Aarete laegas helps the families in need

13. Sep 2018
Charitable organisation AARETE LAEGAS (treasure chest) helps families in need by providing them with second-hand clothes, and other essential items. We talked about their work with founder KADRI BRITT PÕLDRE. 

Why and when did you establish this organisation?

Doing charity work has always been one of my dreams but I hadn’t yet figured out how I should do that, and what would be the scope. Although I myself have always had a roof over my head, a supportive family, and all life’s necessities, I knew that I wanted to help those that were not so lucky, and who were in most need of help.

In 2012, Estonian musician Kalmer Neidla lost his home in a fire but thanks to peoples’ generosity it was possible to furnish the family quite quickly with all the essentials they needed after losing everything. After that one-time charitable gesture, Hanno Pevkur, who was the Estonian minister of Social Affairs at the time, wrote in the media that Estonia needs a specially dedicated organisation that could furnish people with emergency essentials in critical times of need.

My good colleague (and the other founder of the NGO) Raido Jaan, decided to do something about it. We put our ideas on paper, and began looking for like-minded people to make our plans a reality. When Raido Jaan came to me with his idea, I didn’t hesitate for long, because I had already been waiting for a chance like that. In 2013, we established our charitable organisation to assist people in difficulties. We mainly offer second-hand clothes to fire victims, large families, single parents, elderly with special needs, and to other people in need.

How many people are there in your organisation?

Currently we have two founders / members of the board, and we employ three people. We also have six volunteers who are contributing their time almost daily. In addition, we have about a dozen of volunteers who help us out from time to time. Everyone contributes as much as they can. And, of course, we are always happy to see new people joining us because the more there are the more we can accomplish!

How do you finance your activities?

In order to support our activities we opened a nice little charity shop in Tallinn. All receipts from sales and donations are used to pay for the rental and utility fees of our shop and the sorting centre, as well as our employees’ salaries, and transport fees for the care packages – yes, we pay for shipment of essentials to those in need. In addition, we sell beautiful scarves with Estonian national patterns that are also very practical.

Last year, we submitted a project to the 2017 NGO support programme run by the National Foundation of Civil Society, and received a capacity-building grant. The project aims to improve our organisational capacity, and will hopefully help us become more self-sufficient.

What has been your biggest lesson?

We have learned that unfortunately you can’t trust everyone who asks for help. In the beginning, we sent out several care packages in good faith, and later found that the same items were being sold online. What is more, our package was delivered to that family by a volunteer who included some additional items on their own behalf. That incident affected us quite seriously and left a lingering feeling of disappointment. Unfortunately, there are people like that out there, and we must take care to be sure of whom we support, even though our hearts tell us to support everyone who reaches out for help.
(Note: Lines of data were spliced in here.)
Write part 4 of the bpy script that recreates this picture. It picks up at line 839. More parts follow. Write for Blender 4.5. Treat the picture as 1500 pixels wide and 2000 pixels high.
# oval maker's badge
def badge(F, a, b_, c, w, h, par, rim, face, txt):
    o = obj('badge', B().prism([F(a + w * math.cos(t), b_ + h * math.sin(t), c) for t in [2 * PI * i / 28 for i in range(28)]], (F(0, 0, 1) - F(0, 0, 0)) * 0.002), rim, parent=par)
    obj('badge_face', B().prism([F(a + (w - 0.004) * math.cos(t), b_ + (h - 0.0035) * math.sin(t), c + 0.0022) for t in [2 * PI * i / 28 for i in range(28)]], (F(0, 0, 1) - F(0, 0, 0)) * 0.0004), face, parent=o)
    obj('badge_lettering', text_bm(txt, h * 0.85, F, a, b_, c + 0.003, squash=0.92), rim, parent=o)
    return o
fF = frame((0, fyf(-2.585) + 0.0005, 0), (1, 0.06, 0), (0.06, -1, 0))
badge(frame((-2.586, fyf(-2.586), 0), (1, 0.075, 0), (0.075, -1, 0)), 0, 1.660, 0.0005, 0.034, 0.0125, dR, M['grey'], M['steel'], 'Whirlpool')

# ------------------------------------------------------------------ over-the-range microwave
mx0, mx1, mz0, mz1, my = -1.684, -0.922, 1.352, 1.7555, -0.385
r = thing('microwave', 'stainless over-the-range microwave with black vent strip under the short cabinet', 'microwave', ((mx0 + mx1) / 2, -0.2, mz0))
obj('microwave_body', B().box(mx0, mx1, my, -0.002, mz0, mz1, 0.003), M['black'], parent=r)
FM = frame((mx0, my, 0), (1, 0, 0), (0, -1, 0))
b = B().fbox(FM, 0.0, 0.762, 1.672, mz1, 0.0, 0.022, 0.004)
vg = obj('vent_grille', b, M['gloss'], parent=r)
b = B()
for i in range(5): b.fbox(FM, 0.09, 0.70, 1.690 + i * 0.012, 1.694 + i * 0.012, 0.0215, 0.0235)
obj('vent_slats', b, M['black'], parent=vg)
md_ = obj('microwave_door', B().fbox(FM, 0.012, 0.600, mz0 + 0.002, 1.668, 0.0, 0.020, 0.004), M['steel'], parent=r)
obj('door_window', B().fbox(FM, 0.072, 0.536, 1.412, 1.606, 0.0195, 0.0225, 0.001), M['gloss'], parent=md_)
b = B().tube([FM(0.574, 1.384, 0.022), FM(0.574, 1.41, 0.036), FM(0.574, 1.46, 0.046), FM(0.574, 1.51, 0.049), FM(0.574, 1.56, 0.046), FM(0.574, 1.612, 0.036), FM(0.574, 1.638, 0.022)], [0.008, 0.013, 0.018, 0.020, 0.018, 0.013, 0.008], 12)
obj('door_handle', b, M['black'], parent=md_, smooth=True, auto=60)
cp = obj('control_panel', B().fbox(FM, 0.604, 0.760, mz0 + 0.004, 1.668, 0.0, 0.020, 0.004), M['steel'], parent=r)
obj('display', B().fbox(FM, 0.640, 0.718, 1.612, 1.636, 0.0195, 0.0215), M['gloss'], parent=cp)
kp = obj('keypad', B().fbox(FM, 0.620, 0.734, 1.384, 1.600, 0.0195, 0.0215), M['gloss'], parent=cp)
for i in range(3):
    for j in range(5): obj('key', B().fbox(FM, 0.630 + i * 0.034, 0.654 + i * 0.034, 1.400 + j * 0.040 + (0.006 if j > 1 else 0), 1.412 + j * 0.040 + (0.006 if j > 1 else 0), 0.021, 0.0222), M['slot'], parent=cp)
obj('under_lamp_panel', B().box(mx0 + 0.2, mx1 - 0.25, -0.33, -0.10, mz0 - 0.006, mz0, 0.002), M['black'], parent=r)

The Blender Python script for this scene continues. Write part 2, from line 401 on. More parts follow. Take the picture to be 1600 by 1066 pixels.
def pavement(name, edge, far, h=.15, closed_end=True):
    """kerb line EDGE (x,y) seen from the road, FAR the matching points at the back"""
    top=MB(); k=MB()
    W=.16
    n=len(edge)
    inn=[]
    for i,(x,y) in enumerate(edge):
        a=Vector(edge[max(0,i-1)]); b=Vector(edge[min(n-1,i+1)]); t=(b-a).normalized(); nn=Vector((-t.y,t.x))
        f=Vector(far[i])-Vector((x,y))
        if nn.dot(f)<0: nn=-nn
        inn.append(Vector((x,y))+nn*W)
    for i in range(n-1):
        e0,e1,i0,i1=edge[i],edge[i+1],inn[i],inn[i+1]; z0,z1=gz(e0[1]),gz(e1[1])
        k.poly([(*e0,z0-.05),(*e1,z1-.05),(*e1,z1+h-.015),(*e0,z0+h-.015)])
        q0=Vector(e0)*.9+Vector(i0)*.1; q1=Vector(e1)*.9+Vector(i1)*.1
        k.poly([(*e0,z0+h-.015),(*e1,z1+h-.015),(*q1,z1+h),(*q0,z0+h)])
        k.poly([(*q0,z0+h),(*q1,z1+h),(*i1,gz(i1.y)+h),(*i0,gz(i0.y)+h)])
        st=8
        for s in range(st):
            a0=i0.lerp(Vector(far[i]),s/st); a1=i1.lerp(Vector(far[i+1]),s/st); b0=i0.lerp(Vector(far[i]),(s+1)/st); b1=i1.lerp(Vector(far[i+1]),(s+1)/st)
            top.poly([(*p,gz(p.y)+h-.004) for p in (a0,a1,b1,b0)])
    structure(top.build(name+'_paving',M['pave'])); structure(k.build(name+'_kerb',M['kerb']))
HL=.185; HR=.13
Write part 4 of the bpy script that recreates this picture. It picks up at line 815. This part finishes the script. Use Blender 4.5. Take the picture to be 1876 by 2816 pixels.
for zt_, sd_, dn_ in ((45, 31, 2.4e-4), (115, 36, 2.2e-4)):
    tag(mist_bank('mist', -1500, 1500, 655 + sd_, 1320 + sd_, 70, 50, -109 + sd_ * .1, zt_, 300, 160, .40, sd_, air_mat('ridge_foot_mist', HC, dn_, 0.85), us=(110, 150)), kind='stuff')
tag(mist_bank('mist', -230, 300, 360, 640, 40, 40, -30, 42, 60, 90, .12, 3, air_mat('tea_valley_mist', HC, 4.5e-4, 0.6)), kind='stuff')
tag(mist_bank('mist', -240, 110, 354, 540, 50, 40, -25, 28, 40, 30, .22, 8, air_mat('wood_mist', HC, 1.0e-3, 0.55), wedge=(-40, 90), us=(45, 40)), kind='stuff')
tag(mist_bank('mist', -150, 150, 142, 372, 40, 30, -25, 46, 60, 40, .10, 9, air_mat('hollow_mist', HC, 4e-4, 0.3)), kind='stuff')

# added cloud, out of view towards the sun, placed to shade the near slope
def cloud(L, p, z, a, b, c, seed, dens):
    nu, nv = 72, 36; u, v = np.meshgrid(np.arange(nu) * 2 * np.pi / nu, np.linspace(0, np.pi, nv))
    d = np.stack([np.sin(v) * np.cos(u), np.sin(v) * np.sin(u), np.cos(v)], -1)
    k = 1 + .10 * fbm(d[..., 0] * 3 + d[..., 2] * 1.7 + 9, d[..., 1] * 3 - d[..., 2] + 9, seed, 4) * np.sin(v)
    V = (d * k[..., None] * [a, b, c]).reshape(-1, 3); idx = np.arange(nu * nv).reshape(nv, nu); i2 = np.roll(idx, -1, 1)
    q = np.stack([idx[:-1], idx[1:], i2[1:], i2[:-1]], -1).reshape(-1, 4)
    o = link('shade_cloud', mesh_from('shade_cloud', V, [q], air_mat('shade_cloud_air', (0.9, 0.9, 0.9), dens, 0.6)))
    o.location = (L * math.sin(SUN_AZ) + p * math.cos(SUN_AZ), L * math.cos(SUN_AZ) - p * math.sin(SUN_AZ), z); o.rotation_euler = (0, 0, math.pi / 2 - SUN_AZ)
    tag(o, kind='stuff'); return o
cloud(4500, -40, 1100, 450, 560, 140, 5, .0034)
For me personally, the biggest lesson has been that one must dream big because dreams do come true. During its rather short existence, our organisation has made significant strides, and that motto has been very beneficial.

What is the most exciting thing you are currently working on?

Our work at Aarete Laegas is exciting around the clock but recently we had an inspiring meeting with the people form the Foundation Hea Hoog. They focus on people with special needs, and we plan to start collaborating with them, for example, by engaging people with special needs at our centre. In addition, we continue to implement the organisational capacity-building project that received support last year. There is a multitude of ideas to choose from, and I genuinely couldn’t be happier!

What could other NGOs learn from you?

We are a small organisation but we don’t let that stop us. We think big, and everything we do comes from the heart.

What about your own organisation, is there still room for development?

Since our volumes have increased significantly from the start, there are some fundamental processes that need improving, e.g. sorting activities. The volumes of items that are sent to us keep growing exponentially, and we need to find more efficient systems, and think about automating some processes.

If you were given 3 million euros to spend in one year, no strings attached, what would you use it for?

Currently, our centre does not have good access, and young mothers are forced to carry heavy carts up the stairs. This amount of money would enable us to find a new place, with excellent accessibility, and more room to make even bigger dreams come true. In a bigger place, we could improve our efficiency, and perhaps even branch out to other parts of Estonia where people need our help, and are expecting us – that would enable us to move closer to those in need, and bring comfort to even more people.